D'un coup, mon voyage devint plus supportable. Au lieu de passer du temps avec mes hôtes, qui je commençais à haïr, je m'échappais dans la création d'un être qui me fascinait, qui faisait partie de moi. Nous parlions et j'essayais de comprendre ce qu'il était. Nous nous demandions comment serait notre vie une fois rentrés.
Pourtant, j'étais encore un peu inquiète. La situation n'avait pas changé. J'hébergeais toujours, dans mon précieux cerveau, quelqu'un de dangereux et d'instable. Je retournai sur ma petit communauté de tulpamanciens. Les messages ont, depuis, été effacés. « Est-il dangereux d'avoir un tulpa à tendance antisociales ? » « Je suis en train de m'attacher à mon tulpa, mais... », et autres choses du même acabit.
Je continuai tout de même sur ma lancée, jusqu'à ce que quelqu'un me propose de rejoindre une communauté de tulpamanciens sur une application de chat. Je sentis qu'en faisant cela, ma vie changerait. Sans exagérer. Je cessais d'être une personne normale, et je devenais quelqu'un qui avait un tulpa, officiellement, devant d'autres êtres humains. Je n'étais plus une voix anonyme sur internet, je devenais membre de la communauté. Et je me mis à aimer cet endroit et à y passer du temps. J'avais sauté le pas.
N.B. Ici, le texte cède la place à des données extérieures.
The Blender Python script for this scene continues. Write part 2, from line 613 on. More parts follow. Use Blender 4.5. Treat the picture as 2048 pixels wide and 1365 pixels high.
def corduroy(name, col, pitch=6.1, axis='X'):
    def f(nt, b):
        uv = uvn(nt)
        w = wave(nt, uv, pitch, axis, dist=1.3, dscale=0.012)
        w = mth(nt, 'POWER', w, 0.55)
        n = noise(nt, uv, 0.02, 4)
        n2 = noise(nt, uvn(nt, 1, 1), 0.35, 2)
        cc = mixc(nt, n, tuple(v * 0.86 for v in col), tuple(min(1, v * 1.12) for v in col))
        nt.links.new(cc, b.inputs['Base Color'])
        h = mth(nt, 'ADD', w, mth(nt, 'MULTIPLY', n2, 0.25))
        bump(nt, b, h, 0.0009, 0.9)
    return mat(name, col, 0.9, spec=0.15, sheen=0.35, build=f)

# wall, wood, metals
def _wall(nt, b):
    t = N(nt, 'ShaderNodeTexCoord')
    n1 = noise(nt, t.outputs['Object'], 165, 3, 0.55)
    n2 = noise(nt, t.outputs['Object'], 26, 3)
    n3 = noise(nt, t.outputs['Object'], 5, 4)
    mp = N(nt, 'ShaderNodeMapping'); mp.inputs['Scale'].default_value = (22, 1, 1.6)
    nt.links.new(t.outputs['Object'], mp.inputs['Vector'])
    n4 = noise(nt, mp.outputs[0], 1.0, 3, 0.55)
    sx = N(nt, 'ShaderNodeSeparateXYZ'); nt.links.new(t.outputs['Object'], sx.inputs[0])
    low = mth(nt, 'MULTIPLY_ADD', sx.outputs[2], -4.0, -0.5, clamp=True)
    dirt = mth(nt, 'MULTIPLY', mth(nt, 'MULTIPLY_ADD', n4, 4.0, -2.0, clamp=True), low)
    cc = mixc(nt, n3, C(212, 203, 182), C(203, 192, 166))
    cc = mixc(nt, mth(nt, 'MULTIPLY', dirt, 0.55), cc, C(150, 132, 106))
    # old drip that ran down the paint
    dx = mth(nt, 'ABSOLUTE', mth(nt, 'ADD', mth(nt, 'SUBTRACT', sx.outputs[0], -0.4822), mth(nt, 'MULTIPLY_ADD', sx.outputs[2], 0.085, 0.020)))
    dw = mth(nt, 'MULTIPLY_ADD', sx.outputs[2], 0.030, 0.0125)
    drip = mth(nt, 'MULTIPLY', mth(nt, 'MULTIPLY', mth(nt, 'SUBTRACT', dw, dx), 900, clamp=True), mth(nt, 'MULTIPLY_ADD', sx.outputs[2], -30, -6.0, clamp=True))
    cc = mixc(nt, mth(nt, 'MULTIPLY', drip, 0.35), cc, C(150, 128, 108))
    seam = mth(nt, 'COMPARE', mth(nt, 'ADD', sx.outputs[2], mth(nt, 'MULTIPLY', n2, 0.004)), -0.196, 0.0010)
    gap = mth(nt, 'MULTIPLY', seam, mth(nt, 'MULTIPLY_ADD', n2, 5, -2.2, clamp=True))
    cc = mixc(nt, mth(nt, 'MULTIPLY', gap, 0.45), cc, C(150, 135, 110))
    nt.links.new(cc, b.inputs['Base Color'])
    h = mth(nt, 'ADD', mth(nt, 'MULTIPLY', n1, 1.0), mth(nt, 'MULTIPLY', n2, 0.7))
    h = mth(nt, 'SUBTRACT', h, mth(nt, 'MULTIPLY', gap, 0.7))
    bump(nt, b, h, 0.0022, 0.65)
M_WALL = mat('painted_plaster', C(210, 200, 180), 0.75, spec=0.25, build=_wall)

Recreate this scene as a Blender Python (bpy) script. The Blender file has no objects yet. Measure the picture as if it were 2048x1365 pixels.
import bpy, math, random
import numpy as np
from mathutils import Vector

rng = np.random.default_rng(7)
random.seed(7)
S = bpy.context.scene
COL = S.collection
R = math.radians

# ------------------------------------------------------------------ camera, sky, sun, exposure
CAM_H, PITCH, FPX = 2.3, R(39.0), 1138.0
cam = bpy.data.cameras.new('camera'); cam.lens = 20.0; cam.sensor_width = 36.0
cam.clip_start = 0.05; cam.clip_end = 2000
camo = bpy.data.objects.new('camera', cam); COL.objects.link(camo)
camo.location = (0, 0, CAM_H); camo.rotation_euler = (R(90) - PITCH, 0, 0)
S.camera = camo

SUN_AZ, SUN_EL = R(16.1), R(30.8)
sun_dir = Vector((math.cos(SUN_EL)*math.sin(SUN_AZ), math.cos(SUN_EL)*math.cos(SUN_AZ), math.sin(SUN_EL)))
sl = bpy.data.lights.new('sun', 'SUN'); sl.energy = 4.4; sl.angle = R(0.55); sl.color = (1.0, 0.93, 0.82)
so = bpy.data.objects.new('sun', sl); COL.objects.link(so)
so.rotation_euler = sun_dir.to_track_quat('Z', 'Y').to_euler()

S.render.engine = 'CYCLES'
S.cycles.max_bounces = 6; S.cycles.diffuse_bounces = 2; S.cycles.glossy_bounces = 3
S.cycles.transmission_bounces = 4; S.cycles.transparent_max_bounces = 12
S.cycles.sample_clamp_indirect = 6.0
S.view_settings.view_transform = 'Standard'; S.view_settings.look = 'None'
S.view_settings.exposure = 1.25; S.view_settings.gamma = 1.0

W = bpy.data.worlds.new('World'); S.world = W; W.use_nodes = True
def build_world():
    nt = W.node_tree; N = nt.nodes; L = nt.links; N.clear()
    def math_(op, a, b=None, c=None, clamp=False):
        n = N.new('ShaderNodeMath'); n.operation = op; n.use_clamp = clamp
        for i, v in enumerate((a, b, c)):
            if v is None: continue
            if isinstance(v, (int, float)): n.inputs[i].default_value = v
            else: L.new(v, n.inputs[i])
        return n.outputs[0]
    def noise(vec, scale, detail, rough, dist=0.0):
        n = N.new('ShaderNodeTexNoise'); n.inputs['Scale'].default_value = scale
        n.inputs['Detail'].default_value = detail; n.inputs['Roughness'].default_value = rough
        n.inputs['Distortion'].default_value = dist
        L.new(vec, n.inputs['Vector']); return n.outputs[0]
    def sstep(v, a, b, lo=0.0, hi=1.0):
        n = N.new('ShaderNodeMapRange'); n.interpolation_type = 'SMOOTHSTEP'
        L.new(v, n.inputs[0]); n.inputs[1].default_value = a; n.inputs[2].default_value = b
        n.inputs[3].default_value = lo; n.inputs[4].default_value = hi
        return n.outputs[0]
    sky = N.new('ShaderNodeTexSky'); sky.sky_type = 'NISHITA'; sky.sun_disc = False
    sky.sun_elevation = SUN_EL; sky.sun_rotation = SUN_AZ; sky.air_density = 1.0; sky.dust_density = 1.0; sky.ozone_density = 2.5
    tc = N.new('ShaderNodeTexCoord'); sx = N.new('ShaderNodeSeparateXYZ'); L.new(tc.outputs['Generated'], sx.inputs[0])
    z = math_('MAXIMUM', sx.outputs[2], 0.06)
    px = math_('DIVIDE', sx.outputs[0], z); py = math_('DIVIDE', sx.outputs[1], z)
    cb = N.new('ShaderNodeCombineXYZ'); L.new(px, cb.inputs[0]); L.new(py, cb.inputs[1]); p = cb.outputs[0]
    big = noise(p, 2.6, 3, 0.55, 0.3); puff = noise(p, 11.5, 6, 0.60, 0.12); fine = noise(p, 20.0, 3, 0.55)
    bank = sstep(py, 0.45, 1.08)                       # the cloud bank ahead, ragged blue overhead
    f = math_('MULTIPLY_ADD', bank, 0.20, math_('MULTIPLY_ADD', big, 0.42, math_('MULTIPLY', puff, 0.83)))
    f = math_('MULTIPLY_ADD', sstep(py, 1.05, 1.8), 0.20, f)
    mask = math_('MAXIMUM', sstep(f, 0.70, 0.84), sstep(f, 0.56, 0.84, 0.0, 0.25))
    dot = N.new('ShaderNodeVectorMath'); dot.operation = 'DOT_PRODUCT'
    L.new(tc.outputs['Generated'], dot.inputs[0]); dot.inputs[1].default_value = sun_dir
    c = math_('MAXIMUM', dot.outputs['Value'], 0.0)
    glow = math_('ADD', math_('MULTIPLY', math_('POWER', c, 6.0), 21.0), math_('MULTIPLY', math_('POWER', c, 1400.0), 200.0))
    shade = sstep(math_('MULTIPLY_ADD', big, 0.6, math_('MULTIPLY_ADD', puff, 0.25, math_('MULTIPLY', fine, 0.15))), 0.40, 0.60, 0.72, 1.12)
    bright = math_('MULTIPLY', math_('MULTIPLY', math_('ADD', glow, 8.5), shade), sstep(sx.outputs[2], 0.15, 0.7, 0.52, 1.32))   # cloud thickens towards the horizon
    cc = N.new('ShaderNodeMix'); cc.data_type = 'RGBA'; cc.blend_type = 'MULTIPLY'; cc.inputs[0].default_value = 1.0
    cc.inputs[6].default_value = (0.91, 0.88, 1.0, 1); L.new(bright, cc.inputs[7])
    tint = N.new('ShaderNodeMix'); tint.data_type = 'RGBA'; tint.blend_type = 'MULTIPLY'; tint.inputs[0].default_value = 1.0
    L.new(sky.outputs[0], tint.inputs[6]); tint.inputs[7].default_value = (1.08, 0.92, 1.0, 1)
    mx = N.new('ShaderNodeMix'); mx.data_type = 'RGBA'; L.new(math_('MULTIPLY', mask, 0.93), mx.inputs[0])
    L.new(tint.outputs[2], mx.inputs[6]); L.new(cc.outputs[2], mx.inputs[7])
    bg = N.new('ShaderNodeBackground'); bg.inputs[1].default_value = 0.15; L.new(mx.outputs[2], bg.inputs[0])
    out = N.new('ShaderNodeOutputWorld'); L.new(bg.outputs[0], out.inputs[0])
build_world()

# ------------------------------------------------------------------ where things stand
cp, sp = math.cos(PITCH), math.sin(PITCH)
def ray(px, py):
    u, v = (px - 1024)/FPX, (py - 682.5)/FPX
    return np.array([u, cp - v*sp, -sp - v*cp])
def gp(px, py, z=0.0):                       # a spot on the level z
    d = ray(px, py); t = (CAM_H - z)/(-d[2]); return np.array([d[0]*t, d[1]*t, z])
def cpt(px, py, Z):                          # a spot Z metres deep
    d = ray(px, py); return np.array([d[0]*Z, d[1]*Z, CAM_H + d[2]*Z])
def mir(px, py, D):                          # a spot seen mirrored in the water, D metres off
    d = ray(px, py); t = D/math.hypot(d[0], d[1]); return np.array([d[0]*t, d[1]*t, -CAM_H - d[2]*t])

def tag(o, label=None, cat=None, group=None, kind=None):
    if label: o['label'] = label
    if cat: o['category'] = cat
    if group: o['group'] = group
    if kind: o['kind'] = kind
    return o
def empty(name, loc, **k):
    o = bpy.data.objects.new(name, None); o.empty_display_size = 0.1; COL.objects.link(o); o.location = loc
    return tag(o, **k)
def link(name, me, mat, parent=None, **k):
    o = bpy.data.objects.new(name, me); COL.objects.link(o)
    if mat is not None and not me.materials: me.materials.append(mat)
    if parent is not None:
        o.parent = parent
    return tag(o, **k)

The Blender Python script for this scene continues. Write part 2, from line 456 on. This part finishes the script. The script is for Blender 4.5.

Je pensais être préparée à ce changement. Je rentrai chez moi, avec plus ou moins de heurts. Je posai les pieds sur le sol français, et… Je n'étais pas vraiment rentrée. La tristesse était encore là. Ma tête était perdue dans une terre lointaine. Le soleil n'avait pas cessé de briller. Le ciel était bleu. Parfois, en regardant autour de moi, je voyais un terrain vague.